* **DIRECTION**
Exactly the lines from the first line of the records to the line holding "o = g.build('ground', ground_mesh());" should be duplicated, and nothing more; pictures stay out.

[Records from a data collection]
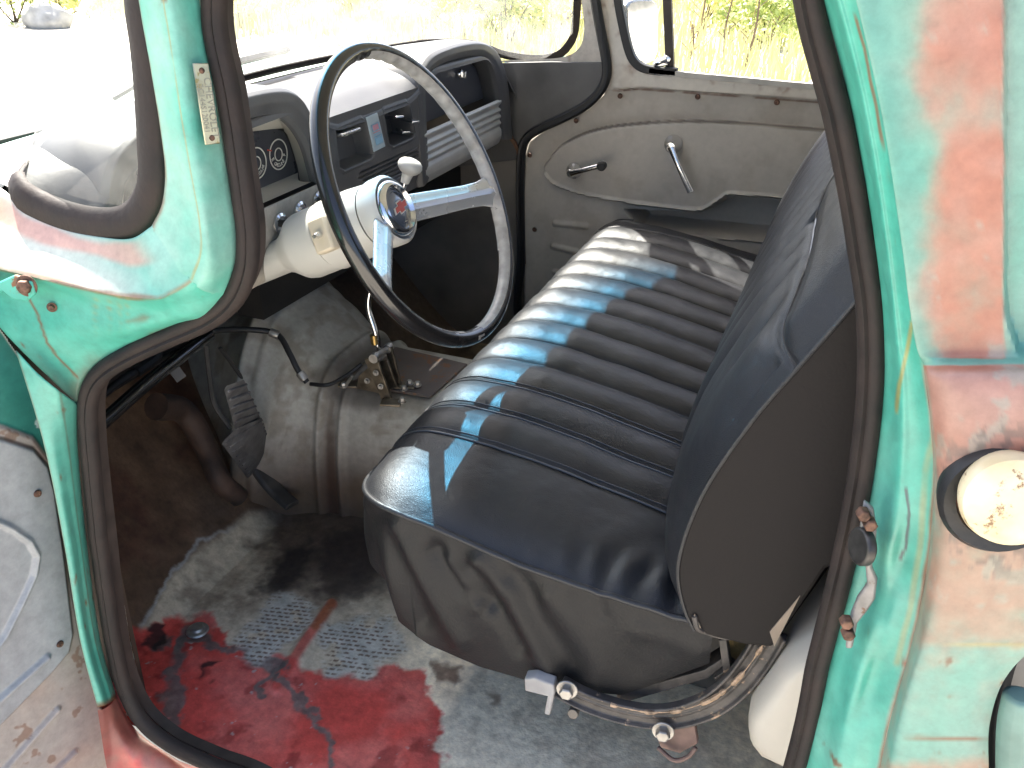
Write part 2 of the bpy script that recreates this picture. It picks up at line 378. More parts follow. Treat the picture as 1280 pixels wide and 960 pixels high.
g = MB(); g.add([(-150, -150, GZ), (150, -150, GZ), (150, 150, GZ), (-150, 150, GZ)], [(0, 1, 2, 3)])
o = g.build('ground', ground_mesh()); o['kind'] = 'structure'

# ================================================================== TRUCK
TR = empty('pickup_truck', (-0.4, 0.74, GZ))
tag(TR, 'weathered teal pickup truck with its driver door open on a black bench seat', 'pickup truck')
CY = WID/2

# ---- front pillar, cowl side and jamb around the driver's opening --------------------------------
rows_p = [[O(228,-150,-.002), O(196,-150,-.036), O(183,-150,-.042), O(168,-150,-.038), O(152,-150,-.030)],
          [O(250,0,-.002), O(219,0,-.036), O(205,0,-.042), O(190,0,-.038), O(174,0,-.030)],
          [O(268,110,-.002), O(236,110,-.036), O(222,110,-.042), O(205,95,-.038), O(188,80,-.030)],
          [O(283,210,-.002), O(252,210,-.036), O(238,210,-.042), O(220,185,-.038), O(201,160,-.030)],
          [O(294,280,-.002), O(264,290,-.036), O(250,275,-.042), O(230,246,-.038), O(207,215,-.030)],
          [O(296,325,-.002), O(266,335,-.036), O(251,318,-.043), O(228,287,-.039), O(203,255,-.030)],
          [O(286,368,-.002), O(256,364,-.036), O(240,350,-.044), O(215,320,-.040), O(190,283,-.028)]]
G1 = patch(rows_p, 110, 61)
rows_l = [[O(190,283,-.028), O(215,320,-.040), O(240,350,-.044)],
          [O(165,298,-.026), O(190,335,-.040), O(213,367,-.048)],
          [O(130,297,-.022), O(160,338,-.038), O(190,373,-.050)],
          [O(80,287,-.016), O(100,325,-.034), O(130,366,-.052)],
          [O(30,265,-.006), O(35,305,-.028), O(50,348,-.054)],
          [O(8,240,.002), O(-10,285,-.024), O(0,336,-.054)],
          [O(-30,222,.006), O(-70,262,-.022), O(-80,316,-.054)],
          [O(-110,205,.01), O(-160,240,-.020), O(-190,290,-.054)]]
G2 = patch(rows_l, 90, 31)
rows_s = [[O(240,350,-.044), O(250,358,-.040), O(270,366,-.020), O(286,368,-.002)],
          [O(213,367,-.048), O(226,378,-.036), O(245,392,-.022), O(258,396,-.002)],
          [O(190,373,-.050), O(198,386,-.034), O(210,400,-.024), O(225,405,-.002)],
          [O(130,366,-.052), O(137,380,-.032), O(155,412,-.026), O(178,426,-.002)],
          [O(50,348,-.054), O(58,362,-.032), O(90,410,-.028), O(130,450,-.002)],
          [O(0,336,-.054), O(8,350,-.034), O(50,420,-.030), O(104,477,-.002)],
          [O(-80,316,-.054), O(-60,335,-.036), O(10,420,-.034), O(97,505,-.002)]]
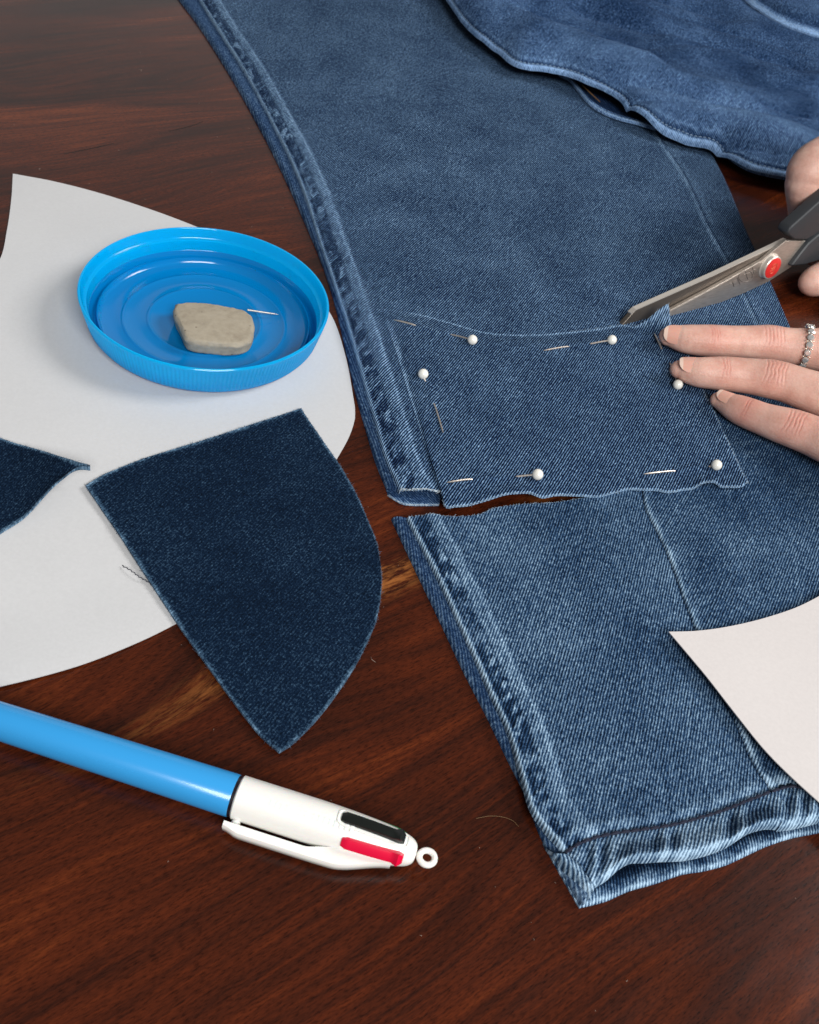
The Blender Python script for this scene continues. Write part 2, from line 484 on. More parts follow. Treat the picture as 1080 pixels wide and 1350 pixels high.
def build_leg():
    # strip of the back of the leg outside the side seam
    def zf(c):
        e = np.clip(c['L'] / 3.6, 0, 1)
        z = 0.35 + (H - 1.0) * np.sqrt(1 - (1 - e) ** 2) + 0.25 * (fbm(c['x'] / 9, c['y'] / 9, 4) - 0.5)
        return z, 0.10 * (1 - sstep(c['L'], 0, 2.0)) + 0.06 * (fbm(c['x'] / 6, c['y'] / 8, 2) - 0.5)
    o, X, lo = sheet('side_panel', jeans, [(190, -70, 0.3), (226, -70, 3)], [(509, 645, 0.3), (531, 648, 3)], [(a, b, 0.3) for a, b in OUT_L[:-1]] + [(509, 645, 0.3)],
                     [(a + 4, b, 2.6) for a, b in RIDGE], 260, 26, zf, M['denim_edge'], ((300, 120), (322, 190)), 2.4)
    # front of the leg between the side seam and the inner seam
    ut = np.r_[np.linspace(0, 0.10, 64), np.linspace(0.103, 0.93, 170), np.linspace(0.932, 1, 24)]
    def zf(c):
        z = leg_z(c['x'], c['y'])
        L = c['L']; al = c['B']
        fold = np.sqrt(np.clip(1 - (1 - np.clip(L / 0.9, 0, 1)) ** 2, 0, 1))
        z = z + 1.1 * fold * (1 - 0.7 * sstep(L, 9, 13)) - 0.9 * (1 - fold)
        p, band = seam_pucker(L, al, 12.5, 3)
        groove = np.exp(-((L - 2.3) / 0.55) ** 2)
        z = z + p - 0.30 * groove
        edge2 = np.exp(-((L - 12.2) / 1.0) ** 2)
        z = z + 0.25 * edge2
        rr = np.exp(-(c['R'] / 1.8) ** 2); grv = np.exp(-(c['R'] / 0.5) ** 2)
        z = z + 0.9 * rr - 1.3 * grv
        wear_shade = 0.50 * np.exp(-((L - 0.45) / 0.55) ** 2) + band - 0.10 * groove
        wear_shade = wear_shade + 0.20 * edge2 * (0.4 + vnoise(al / 6, L, 8)) + (0.26 * np.exp(-((c['R'] - 2.2) / 1.5) ** 2) - 0.3 * np.exp(-(c['R'] / 0.6) ** 2)) * (0.5 + 0.8 * vnoise(al / 5, 0 * L, 12))
        wear_shade = wear_shade + 0.05 * (fbm(c['x'] / 5, c['y'] / 30, 21) - 0.5)
        return z, wear_shade
    bottom = [(527, 647, 3), (556, 647, 3), (584, 647, 3), (680, 632, 3), (800, 600, 3), (920, 545, 3), (1020, 470, 3)]
    o, X, lo = sheet('leg_panel', jeans, [(222, -70, 3.4), (480, -70, 3.4), (740, -70, 3.4)], bottom, z3(RIDGE, 3.6), z3(INSEAM, 3.4), 330, 0, zf, M['denim'], ((560, 560), (600, 512)), 1.0, ut=ut)
    fray('frayed_edge', o_keep(o), np.array(X[-1, :70]), 1, 260, 1.1, M['fray_pale'], seed=4)
    # strip beyond the inner seam
    def zf(c):
        e = np.clip(c['R'] / 3.2, 0, 1)
        z = 0.35 + (leg_z(c['x'], c['y']) - 0.5) * np.sqrt(1 - (1 - e) ** 2)
        return z, 0.08 * (1 - sstep(c['R'], 0, 2)) - 0.45 * np.exp(-(c['L'] / 1.3) ** 2) + 0.08 * np.exp(-((c['L'] - 4) / 2.5) ** 2)
    sheet('inner_panel', jeans, [(738, -70, 3.2), (800, -70, 0.4)], [(1018, 470, 3.2), (1062, 485, 0.4)], [(a - 2, b, 3.2) for a, b in INSEAM], z3(OUT_R, 0.4), 220, 40, zf, M['denim'], ((930, 330), (962, 285)), 2.2)
    # back layer of the leg showing in the open cut end
    def zf(c):
        e = np.clip(c['L'] / 2.5, 0, 1)
        z = 0.3 + 0.9 * np.sqrt(1 - (1 - e) ** 2) + 0.3 * (fbm(c['x'] / 8, c['y'] / 8, 14) - 0.5)
        return z, 0.35 * np.exp(-(c['T'] / 0.8) ** 2) - 0.04
    o, X, lo = sheet('back_panel', jeans, [(502, 625, 0.4), (590, 620, 1.2)], [(512, 654, 0.4), (522, 660, .8), (535, 664, 1.2), (556, 665, 1.2), (579, 665, 1.2)], [(502, 625, 0.4), (512, 654, 0.4)], [(590, 620, 1.2), (579, 665, 1.2)],
                     40, 70, zf, M['denim_edge'], ((540, 662), (530, 652)), 0.8)
    fray('frayed_edge', o, np.array(X[-1]), 1, 150, 0.8, M['fray_pale'], seed=9)

def o_keep(o): return o

PINS = [  # head, where the shaft enters, where the point comes out again, tip  (photo positions), label
    ((623, 448), (597, 441.5), (545, 428), (519, 421.5), 'pearl headed pin below the chalk line, leftmost of the two there'),
    ((807, 448), (780, 453), (748, 457), (717, 462), 'pearl headed pin below the chalk line nearest the scissor tips'),
    ((558, 493), (560, 501), (573, 534), (584.5, 571), 'pearl headed pin beside the side seam, pointing down the panel'),
    ((709, 625.5), (684, 628), (619, 632), (589, 636), 'pearl headed pin at the middle of the cut bottom edge'),
    ((945, 613), (937, 615), (887, 621), (849, 625), 'pearl headed pin at the bottom right corner of the denim panel'),
    ((894, 507), (884, 480), (872, 459), (862, 438), 'pearl headed pin half hidden under the fingertips'),
]
PT = [(503, 406), (520, 408), (560, 415), (600, 426), (640, 437), (680, 440.5), (720, 440), (765, 436), (800, 431), (822, 428)]
PTOP = [(a, b, 3.9) for a, b in PT] + [(838, 421, 8), (856, 412, 12), (872, 404, 15), (881, 400.5, 16.5)]
PRIGHT = [(881, 400.5, 16.5), (885, 412, 13.5), (893, 432, 8.6), (905, 460, 6.4), (918, 489, 6), (930, 518, 6), (944, 548, 6), (962, 587, 6), (985, 636, 6)]
PBOT = [(584, 648, 4.5), (588, 667, 4.5), (602, 667, 4.5), (618, 665.5, 4.5), (634, 661, 5), (649, 656.5, 5.5), (664, 652, 5.8), (680, 650, 6), (698, 650, 6), (708, 654, 5.5), (716, 656.5, 5.2), (735, 653, 5), (761, 653, 5),
        (789, 654, 4.8), (811, 648, 5), (828, 644, 5), (850, 645, 5.4), (867, 646, 5.4), (883, 648.5, 5.4), (900, 645, 5.4), (914, 643, 5.6), (926, 636, 6.6), (936, 634, 7), (943, 635, 6.8), (951, 641, 6), (964, 642, 5.8), (978, 641.5, 5.8), (985, 636, 5.8)]
PLEFT = [(503, 406, 3.9), (520, 455, 4.1), (540, 520, 4.2), (562, 590, 4.3), (584, 648, 4.5)]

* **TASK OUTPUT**
Write part 2 of the bpy script that recreates this picture. It picks up at line 378. More parts follow. Treat the picture as 1280 pixels wide and 960 pixels high.
g = MB(); g.add([(-150, -150, GZ), (150, -150, GZ), (150, 150, GZ), (-150, 150, GZ)], [(0, 1, 2, 3)])
o = g.build('ground', ground_mesh()); o['kind'] = 'structure'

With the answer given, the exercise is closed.